-- BEGIN --

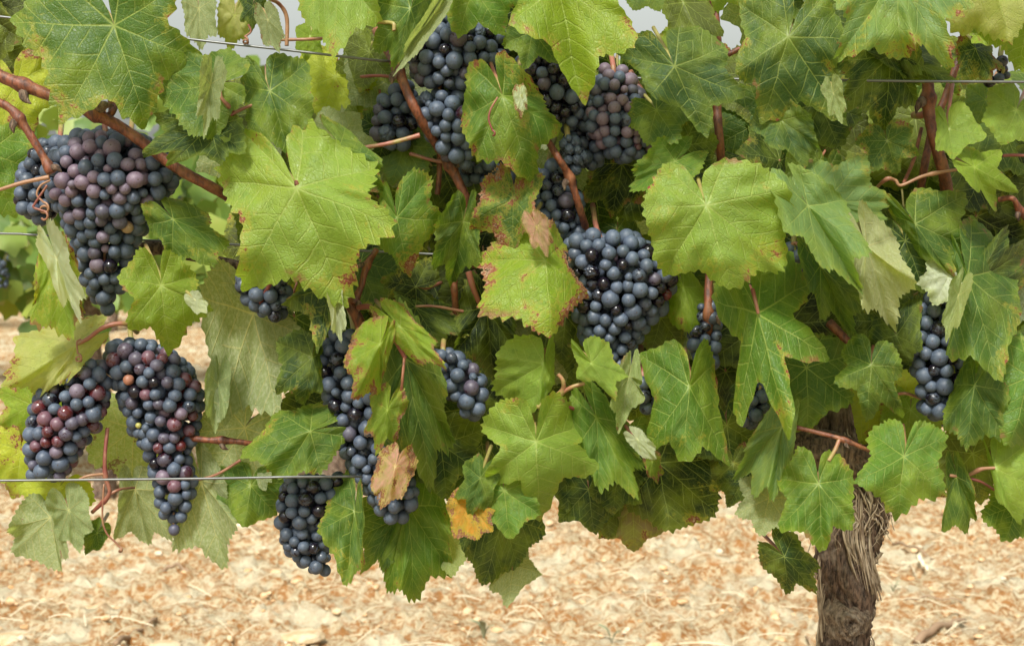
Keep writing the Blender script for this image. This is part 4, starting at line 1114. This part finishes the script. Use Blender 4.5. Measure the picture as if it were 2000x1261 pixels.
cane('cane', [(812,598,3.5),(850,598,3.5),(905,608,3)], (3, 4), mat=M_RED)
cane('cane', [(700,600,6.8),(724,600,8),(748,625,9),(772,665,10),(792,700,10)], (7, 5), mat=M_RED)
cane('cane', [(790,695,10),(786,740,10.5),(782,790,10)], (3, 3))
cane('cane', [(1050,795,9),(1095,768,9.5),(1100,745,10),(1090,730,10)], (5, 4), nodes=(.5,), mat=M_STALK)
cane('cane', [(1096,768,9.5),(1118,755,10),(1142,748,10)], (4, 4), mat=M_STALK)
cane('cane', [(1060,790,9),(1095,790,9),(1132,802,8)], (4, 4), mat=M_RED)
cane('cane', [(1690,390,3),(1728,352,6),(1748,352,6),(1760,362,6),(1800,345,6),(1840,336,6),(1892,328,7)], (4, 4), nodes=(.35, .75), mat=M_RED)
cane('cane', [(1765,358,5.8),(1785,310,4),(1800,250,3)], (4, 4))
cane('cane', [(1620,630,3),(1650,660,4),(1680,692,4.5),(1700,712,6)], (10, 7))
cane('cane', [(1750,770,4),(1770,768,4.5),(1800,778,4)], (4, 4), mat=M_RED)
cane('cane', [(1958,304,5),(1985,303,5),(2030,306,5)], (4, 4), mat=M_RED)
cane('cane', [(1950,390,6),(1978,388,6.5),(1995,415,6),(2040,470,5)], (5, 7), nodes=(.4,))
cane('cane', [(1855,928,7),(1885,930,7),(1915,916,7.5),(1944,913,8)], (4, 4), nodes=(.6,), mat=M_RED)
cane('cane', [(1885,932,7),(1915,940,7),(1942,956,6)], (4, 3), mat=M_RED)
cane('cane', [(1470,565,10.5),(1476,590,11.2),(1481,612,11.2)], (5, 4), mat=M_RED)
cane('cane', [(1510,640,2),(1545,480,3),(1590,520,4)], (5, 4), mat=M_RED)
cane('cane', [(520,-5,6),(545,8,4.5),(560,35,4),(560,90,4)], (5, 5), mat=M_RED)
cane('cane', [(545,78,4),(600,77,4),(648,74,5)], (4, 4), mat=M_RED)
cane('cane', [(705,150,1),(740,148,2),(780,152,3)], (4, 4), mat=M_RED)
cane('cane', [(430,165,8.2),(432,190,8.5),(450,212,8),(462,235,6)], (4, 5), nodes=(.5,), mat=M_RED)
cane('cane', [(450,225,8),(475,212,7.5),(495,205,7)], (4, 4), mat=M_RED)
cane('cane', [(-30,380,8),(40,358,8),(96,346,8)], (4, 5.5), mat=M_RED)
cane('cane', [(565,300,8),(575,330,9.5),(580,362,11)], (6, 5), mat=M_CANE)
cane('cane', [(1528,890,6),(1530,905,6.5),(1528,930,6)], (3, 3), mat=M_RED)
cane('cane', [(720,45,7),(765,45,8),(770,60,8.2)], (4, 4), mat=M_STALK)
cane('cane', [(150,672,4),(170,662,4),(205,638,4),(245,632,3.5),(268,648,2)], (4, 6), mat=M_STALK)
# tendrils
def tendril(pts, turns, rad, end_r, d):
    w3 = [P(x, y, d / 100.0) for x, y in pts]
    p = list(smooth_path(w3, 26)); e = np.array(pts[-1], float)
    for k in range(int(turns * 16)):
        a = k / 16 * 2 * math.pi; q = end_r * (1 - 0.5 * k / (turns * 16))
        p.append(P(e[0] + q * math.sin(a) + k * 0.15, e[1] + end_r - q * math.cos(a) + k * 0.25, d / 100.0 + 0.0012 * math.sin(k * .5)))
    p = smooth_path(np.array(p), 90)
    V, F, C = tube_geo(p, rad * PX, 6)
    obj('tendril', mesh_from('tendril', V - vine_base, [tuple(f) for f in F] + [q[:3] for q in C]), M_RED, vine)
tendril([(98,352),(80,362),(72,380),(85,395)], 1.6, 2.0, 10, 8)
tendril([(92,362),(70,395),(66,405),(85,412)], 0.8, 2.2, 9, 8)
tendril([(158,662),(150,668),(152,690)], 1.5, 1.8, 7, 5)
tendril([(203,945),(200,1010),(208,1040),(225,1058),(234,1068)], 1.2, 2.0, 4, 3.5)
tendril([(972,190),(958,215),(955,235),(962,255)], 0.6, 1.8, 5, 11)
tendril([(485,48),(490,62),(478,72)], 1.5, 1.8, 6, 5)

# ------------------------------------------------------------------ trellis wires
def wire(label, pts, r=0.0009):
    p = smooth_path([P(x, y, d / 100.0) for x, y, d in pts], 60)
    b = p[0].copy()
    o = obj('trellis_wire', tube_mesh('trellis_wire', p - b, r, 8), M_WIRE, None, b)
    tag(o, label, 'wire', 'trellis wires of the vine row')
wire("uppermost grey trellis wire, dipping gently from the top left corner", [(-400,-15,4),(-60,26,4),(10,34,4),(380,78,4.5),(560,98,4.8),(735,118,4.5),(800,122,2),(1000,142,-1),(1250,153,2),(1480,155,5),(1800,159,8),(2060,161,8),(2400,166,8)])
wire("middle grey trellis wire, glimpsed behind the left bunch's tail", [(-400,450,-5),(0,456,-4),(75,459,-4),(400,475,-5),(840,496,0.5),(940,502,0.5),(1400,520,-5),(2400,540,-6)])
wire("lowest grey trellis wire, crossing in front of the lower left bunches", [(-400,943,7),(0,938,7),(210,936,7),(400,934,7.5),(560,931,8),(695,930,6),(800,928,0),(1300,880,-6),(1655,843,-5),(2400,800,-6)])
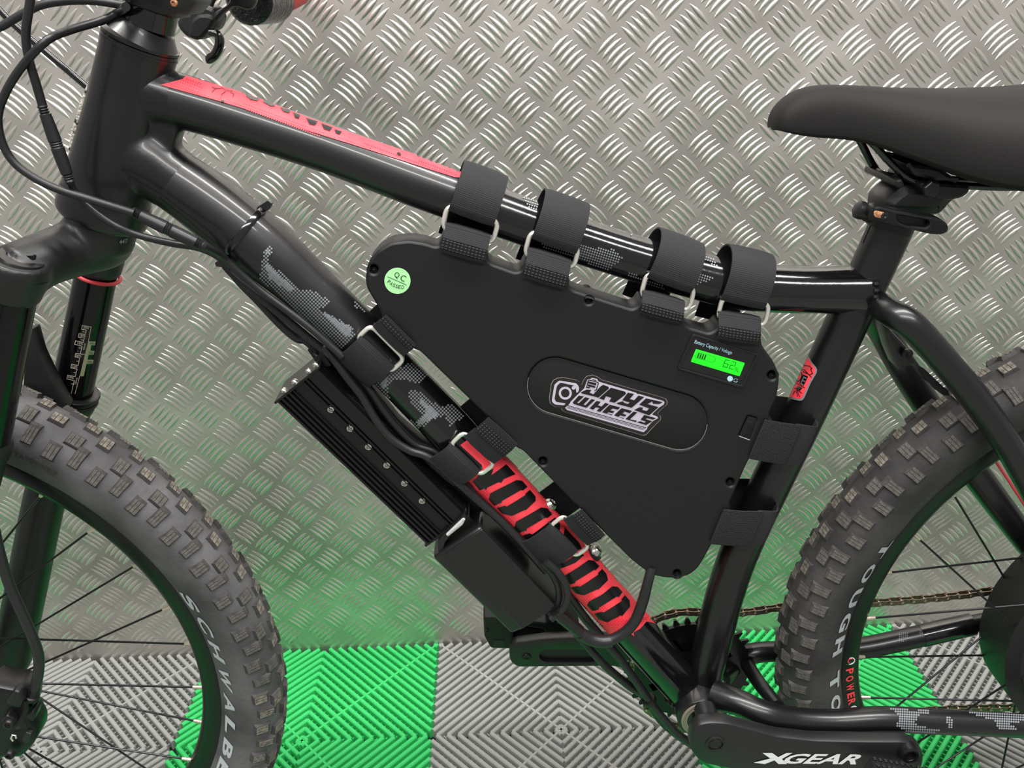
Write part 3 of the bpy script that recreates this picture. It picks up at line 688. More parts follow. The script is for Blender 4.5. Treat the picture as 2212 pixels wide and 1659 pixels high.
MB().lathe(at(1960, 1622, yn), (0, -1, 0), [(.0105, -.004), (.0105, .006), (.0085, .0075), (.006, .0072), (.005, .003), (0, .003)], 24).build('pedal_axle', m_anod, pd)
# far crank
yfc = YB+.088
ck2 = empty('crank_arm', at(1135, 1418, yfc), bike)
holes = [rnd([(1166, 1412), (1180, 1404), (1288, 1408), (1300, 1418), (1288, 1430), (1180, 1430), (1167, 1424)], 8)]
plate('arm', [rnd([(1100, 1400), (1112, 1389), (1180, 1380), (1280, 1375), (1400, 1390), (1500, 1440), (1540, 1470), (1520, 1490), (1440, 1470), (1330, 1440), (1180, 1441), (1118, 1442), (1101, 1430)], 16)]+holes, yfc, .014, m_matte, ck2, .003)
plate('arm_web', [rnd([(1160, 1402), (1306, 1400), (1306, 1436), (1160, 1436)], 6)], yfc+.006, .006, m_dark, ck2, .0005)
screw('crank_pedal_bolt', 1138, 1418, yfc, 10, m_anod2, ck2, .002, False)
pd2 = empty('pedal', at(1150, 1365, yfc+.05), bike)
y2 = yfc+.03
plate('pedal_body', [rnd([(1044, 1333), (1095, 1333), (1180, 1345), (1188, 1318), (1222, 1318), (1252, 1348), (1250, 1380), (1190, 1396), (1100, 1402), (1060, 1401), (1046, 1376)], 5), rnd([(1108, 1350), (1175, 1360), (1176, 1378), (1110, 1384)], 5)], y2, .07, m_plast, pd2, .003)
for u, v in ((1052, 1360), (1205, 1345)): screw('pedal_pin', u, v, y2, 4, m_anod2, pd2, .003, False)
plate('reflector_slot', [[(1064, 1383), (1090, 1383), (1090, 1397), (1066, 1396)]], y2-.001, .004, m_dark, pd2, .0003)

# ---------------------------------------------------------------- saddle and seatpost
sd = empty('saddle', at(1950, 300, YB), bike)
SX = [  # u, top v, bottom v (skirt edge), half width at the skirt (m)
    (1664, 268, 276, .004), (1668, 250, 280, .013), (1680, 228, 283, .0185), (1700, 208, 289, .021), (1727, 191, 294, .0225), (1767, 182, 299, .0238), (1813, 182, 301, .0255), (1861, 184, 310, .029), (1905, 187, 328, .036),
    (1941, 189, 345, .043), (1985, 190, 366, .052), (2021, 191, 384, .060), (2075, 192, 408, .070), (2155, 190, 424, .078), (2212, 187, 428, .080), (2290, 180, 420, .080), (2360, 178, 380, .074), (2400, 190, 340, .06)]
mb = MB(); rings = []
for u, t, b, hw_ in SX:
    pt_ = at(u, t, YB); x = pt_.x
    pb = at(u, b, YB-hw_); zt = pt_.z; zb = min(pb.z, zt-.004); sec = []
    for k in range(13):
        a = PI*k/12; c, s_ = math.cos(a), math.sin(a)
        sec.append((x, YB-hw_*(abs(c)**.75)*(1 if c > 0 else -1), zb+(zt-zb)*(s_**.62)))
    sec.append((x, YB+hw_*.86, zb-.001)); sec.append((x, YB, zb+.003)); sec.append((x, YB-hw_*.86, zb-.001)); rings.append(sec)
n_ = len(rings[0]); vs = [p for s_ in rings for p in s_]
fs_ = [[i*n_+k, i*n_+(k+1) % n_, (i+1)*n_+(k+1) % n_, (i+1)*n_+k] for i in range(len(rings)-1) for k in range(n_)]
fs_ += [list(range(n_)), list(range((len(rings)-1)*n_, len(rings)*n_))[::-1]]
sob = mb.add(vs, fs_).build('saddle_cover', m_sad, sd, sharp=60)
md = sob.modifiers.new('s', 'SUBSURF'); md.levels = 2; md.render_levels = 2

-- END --

PROBLEM DETAILS — Retype, exactly and in full, the lines above from the one containing "Write part 3" through the one containing "m_dark, pd2, .0003)".

EXERCISE RESPONSE —
Write part 3 of the bpy script that recreates this picture. It picks up at line 688. More parts follow. The script is for Blender 4.5. Treat the picture as 2212 pixels wide and 1659 pixels high.
MB().lathe(at(1960, 1622, yn), (0, -1, 0), [(.0105, -.004), (.0105, .006), (.0085, .0075), (.006, .0072), (.005, .003), (0, .003)], 24).build('pedal_axle', m_anod, pd)
# far crank
yfc = YB+.088
ck2 = empty('crank_arm', at(1135, 1418, yfc), bike)
holes = [rnd([(1166, 1412), (1180, 1404), (1288, 1408), (1300, 1418), (1288, 1430), (1180, 1430), (1167, 1424)], 8)]
plate('arm', [rnd([(1100, 1400), (1112, 1389), (1180, 1380), (1280, 1375), (1400, 1390), (1500, 1440), (1540, 1470), (1520, 1490), (1440, 1470), (1330, 1440), (1180, 1441), (1118, 1442), (1101, 1430)], 16)]+holes, yfc, .014, m_matte, ck2, .003)
plate('arm_web', [rnd([(1160, 1402), (1306, 1400), (1306, 1436), (1160, 1436)], 6)], yfc+.006, .006, m_dark, ck2, .0005)
screw('crank_pedal_bolt', 1138, 1418, yfc, 10, m_anod2, ck2, .002, False)
pd2 = empty('pedal', at(1150, 1365, yfc+.05), bike)
y2 = yfc+.03
plate('pedal_body', [rnd([(1044, 1333), (1095, 1333), (1180, 1345), (1188, 1318), (1222, 1318), (1252, 1348), (1250, 1380), (1190, 1396), (1100, 1402), (1060, 1401), (1046, 1376)], 5), rnd([(1108, 1350), (1175, 1360), (1176, 1378), (1110, 1384)], 5)], y2, .07, m_plast, pd2, .003)
for u, v in ((1052, 1360), (1205, 1345)): screw('pedal_pin', u, v, y2, 4, m_anod2, pd2, .003, False)
plate('reflector_slot', [[(1064, 1383), (1090, 1383), (1090, 1397), (1066, 1396)]], y2-.001, .004, m_dark, pd2, .0003)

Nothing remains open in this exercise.